Był finał, było miejsce w czołowej ósemce, nagradzane stypendium, co szczególnie ważne dla wracającej po kontuzjach Sylwii Jaśkowiec. Był nawet, w jakimś sensie, wynik ponad oczekiwania, bo za metą Jaśkowiec mówiła, że po chłodnej analizie szans swoich i rywalek uważały, że w zasięgu jest co najwyżej ósme miejsce.
Było siódme, po wygranym finiszu z Francuzkami. Wcześniej udało się też wyprzedzić świetną sztafetę rosyjską, po tym jak Natalia Nepriajewa złamała kijek. To, na dwa biegi przed końcem igrzysk, jedyne polskie miejsce w ósemce na trasie biegowej. Po trzech z rzędu igrzyskach, które kończyły się co najmniej jednym medalem w biegach. – Jesteśmy zadowolone i mam nadzieję, że inni też – mówiła Jaśkowiec. – No, nie bądź pewna – odpowiadała Kowalczyk. Ale wreszcie była za metą w dobrym humorze.
Kowalczyk i Jaśkowiec to brązowe medalistki sprintu drużynowego stylem łyżwowym sprzed trzech lat. Tym razem szans na medal nie było. Wygrały niespodziewanie Amerykanki, przed Szwedkami i Norweżkami. Czołowa trójka uciekła reszcie bardzo daleko.

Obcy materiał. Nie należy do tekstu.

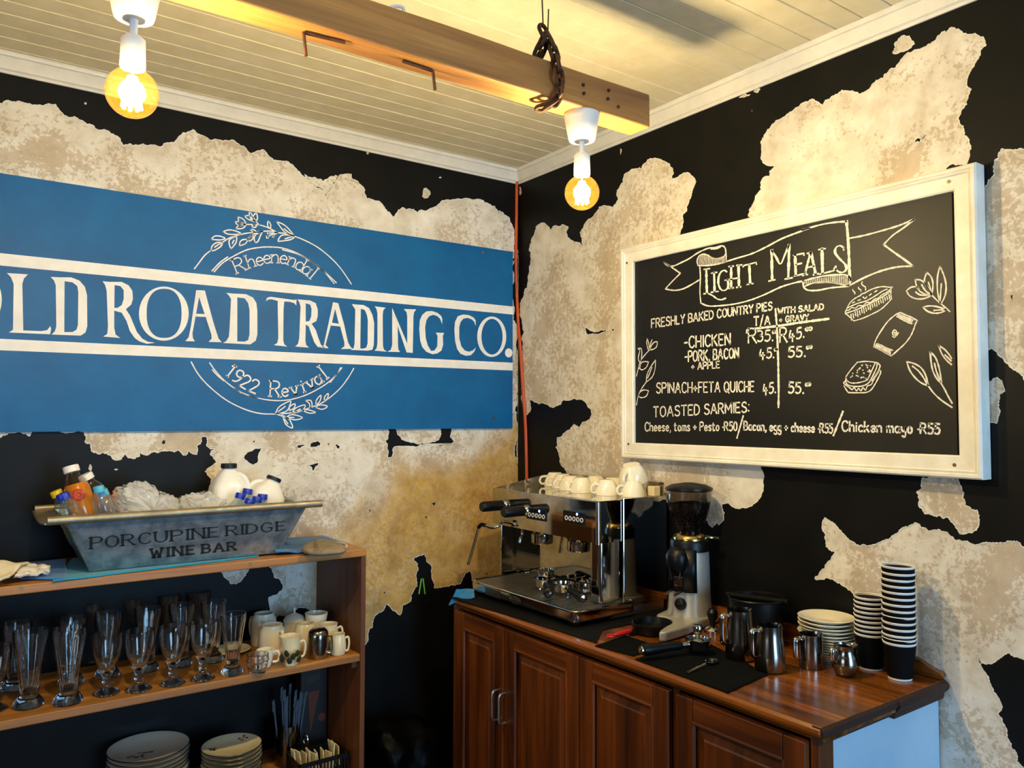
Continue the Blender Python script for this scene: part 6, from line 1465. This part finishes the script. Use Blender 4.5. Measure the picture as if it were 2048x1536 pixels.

- Cieszę się, że tak wypracowałaś łyżwę, bo to była radość patrzeć na podbiegach – mówiła Jaśkowiec do Kowalczyk. - Siódme miejsce chyba trochę przeszło nasze oczekiwania. Fajnie się tę konkurencję ogląda z trybun, a na trasie jest pełna adrenalina. Rywalizacja udziela się wszystkim. To jest jedna z moich ulubionych konkurencji. Takich nam trzeba, żeby popularyzować narciarstwo. Dzięki sprzętowi od Justyny mam bardzo udane igrzyska w łyżwie – mówiła Jaśkowiec, która w wyścigach stylem dowolnym korzysta w Pjongczangu i ze sprzętu i z serwisu Justyny, bo z nart którymi dysponuje kadra nie była zadowolona.
- Dam ci jeszcze sprzęt do klasyka. – mówiła Justyna, która namawia Sylwię na start w kończącej igrzyska niedzielnej trzydziestce. Sama na pytania o ten start odpowiada wymijająco. – Ja jestem bojowo nastawiona od początku igrzysk. A trzydziestka to będzie inna historia niż sprint. Zobaczymy.